Another story features an interview with jailed opposition leader Angel Santiesteban. He is an award-winning author and runs the blog The Children Nobody Wanted. Santiesteban has been imprisoned since February 28, 2013. Santiesban has global appeal, as he is published Mexico, the United States, Spain, China, England, France, Italy, Canada, and other countries.
Reinaldo Escobar, who is Sanchez’s husband, told the AP that the paper’s goal was not to clash with the Castro dictatorship. “We want to produce a newspaper that doesn’t aim to be anti-Castro, a newspaper that’s committed to the truth, to Cubans’ everyday reality,” he said. Words such as “dictatorship” or “regime” would be excluded from print in 14ymedio.

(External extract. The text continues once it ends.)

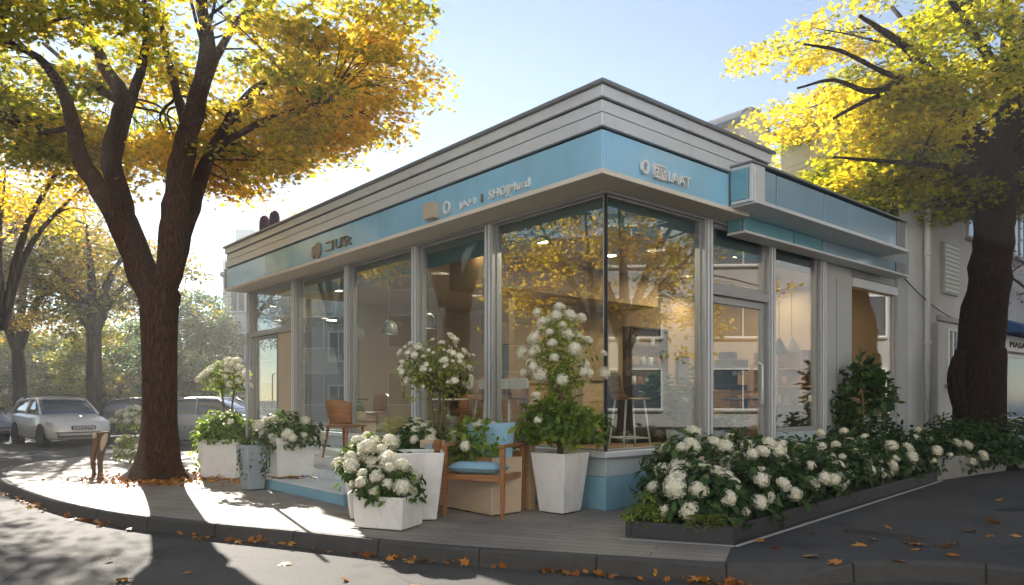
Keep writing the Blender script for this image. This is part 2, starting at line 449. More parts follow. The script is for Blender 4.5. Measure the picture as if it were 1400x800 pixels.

Many have wondered how effective the online paper would be with the reality that many Cubans lack access to the Internet. Today, about 16 percent of Cubans have access to the Internet, and most of that percentage can only access basic services such as email. When surveyed, only 2.9 percent said they had full access. However, a black market for Internet access has boosted that number to an estimated 5 to 10 percent of the total population.
Yoani Sanchez’s rise to fame is best attributed to her blog Generation Y, which has been a forum for criticizing the regime’s restrictions on basic human rights.